Bei der Reform der Vereinten Nationen muss doch zuallererst ein robustes Mandat der Vereinten Nationen wieder im Vordergrund stehen – was wir Deutschen gar nicht leisten können. Denken Sie nur an die Dinge, die in der Vergangenheit geschehen sind. Lesen Sie mal das Buch des kanadischen Generals, der in Ruanda eingesetzt war, damit Sie sehen, wie beschämend dessen Erfahrungen als UN-Kommandeur in Ruanda mit dem schrecklichen Menschenschlachten, das dort stattgefunden hat, waren. Denken Sie an Srebrenica, wo die Vereinten Nationen völlig versagt haben.

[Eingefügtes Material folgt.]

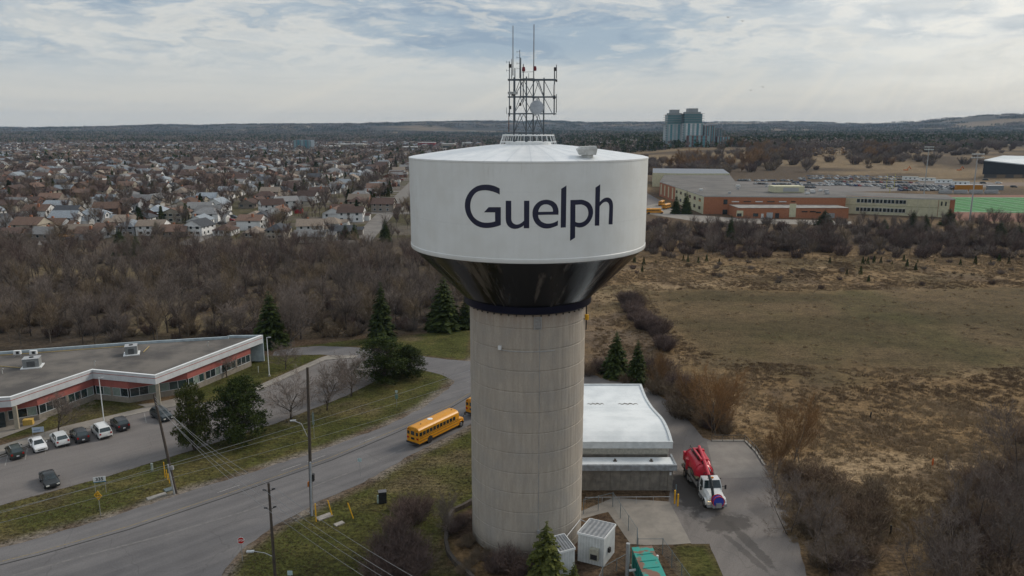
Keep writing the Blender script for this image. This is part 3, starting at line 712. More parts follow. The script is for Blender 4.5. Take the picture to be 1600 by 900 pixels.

Ich glaube also: Wenn wir darüber diskutieren wollen, ein Mitglied im UN-Sicherheitsrat zu werden, müssen wir die Voraussetzungen dazu mitbringen, und das heißt, dass wir erst mal unsere Bundeswehr reformieren und eine schlagkräftige Truppe daraus machen müssen, die dann auch wirklich in einem Einsatz der Vereinten Nationen – ich wiederhole: mit einem robusten Mandat versehen – an der Seite unserer alliierten Partner eingesetzt werden kann. Nur das verschafft uns die entsprechende Geltung.

Es handelt sich hierbei selbstverständlich um einen Teil nationaler Interessenpolitik. Der Passus des Antrags ist: Irgendwann in fernerer Zeit wollen wir mal einen EU-Sitz haben. – Warum gehen denn die Franzosen und die Briten nicht darauf ein und sagen: „Wir machen einen europäischen Sitz im UN-Sicherheitsrat“?

(Beifall bei der AfD)

Warum nicht? Weil sie nationale Interessen wahrnehmen. Glauben Sie doch nicht, dass Paris oder London einem europäischen Sitz im Sicherheitsrat zustimmen werden. Also ist es wichtig, dass auch wir unsere nationalen Interessen wahrnehmen. Das ist ein Instrument, um sie auch durchzusetzen und dann als aktives Mitglied dort zu sitzen.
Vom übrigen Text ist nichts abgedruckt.